Age Gap Electric Chair

screenshot of sophie pinet's instagram post of a very cluttered office in a loft space full of dark medieval furniture, warhol bric a brac, and a big ass electric chair painting propped on a console behind the desk. it's red, almost exactly the same red as all the walls and ductwork. fred hughes's office in warhol's last factory

Deep in the carousel of images @sophiepinet posted last week of Warhol’s last Factory was this picture of Fred Hughes’s office, and that is the best install of a giant Electric Chair painting I think I’ve ever seen. When in doubt, just add more red.

Maybe if Christie’s had hung that Big Electric Chair painting on a matching orange wall, it wouldn’t have flopped. And anyway, was it even that big? It certainly wasn’t THIS big.

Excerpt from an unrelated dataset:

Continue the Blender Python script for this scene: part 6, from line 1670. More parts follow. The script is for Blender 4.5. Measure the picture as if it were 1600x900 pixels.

a nicely lit nighttime photo of warhol's last factory on east 32nd street is like four or five stories tall, and narrow, a mid-block building, with a facade of mostly supertall windows, a former con edison station. via sophie pinet's insta but idk who the photographer was

I figured I’d need the catalogue raisonné to figure out what painting this was, so I was just going to shoutout this low-key magic photo of the Factory and be done. [It used to be a ConEd substation running between East 32nd & 33rd Streets, which Warhol bought in 1981, and used from 1984 until his death in 1987. After that it became the first home of the Warhol Foundation, but in the early 2000s it got replaced with a condo tower. RIP]

a vertically oriented dark red warhol with a grid of twelve electric chairs screen printed in black, this is the 1963 half of what became a diptych that warhol sold to the mfa boston after he added an identically sized red monochrome panel to it. absolute boondoggle behavior.
Let’s call this Red Disaster (detail) for dramatic narrative effect, 93 x 80 in., via mfaboston

But then I found it, and I needed an eye rubbing in disbelief emoji, because the unpainted bottom edge of Hughes’ painting perfectly matches the Red Disaster painting at the MFA Boston. Which is almost 8 feet tall. And it is dated, 1963 and 1985. And it is a diptych. Or rather, it’s a diptych now.

warhol's red disaster diptych is a red monochrome panel on the left and red panel printed with black electric chairs on the right. the reds don't quite match, whether that's the fact they were painted 22 years apart, i don't know. via the mfa boston
Warhol, Red Disaster, 1963/1985, 93 x 161 in., acquired in 1986 by MFA Boston

The MFA acquired the painting(s) in 1986, direct from the Factory, almost while the paint on that monochrome panel was still wet. That paint, which looks like it matched the red of Hughes’ wall more than the 22-year age gap red of its partner. Someone in Pinet’s comments called this Hughes’ Diana Vreeland room

Was doubling the painting Hughes’ idea? Did the MFA request it? Were they just in the market for a bigger painting, too bad all you have this single panel…? Did they get the brushoff from Philip Johnson? Did Warhol bulk up any other old paintings like this? Are Warhol’s diptychs often hung as two entirely separate paintings? As if age gap wasn’t enough, they need wall gap, too? Have they ever been exhibited stacked on top of each other? Or maybe propped up on two tables?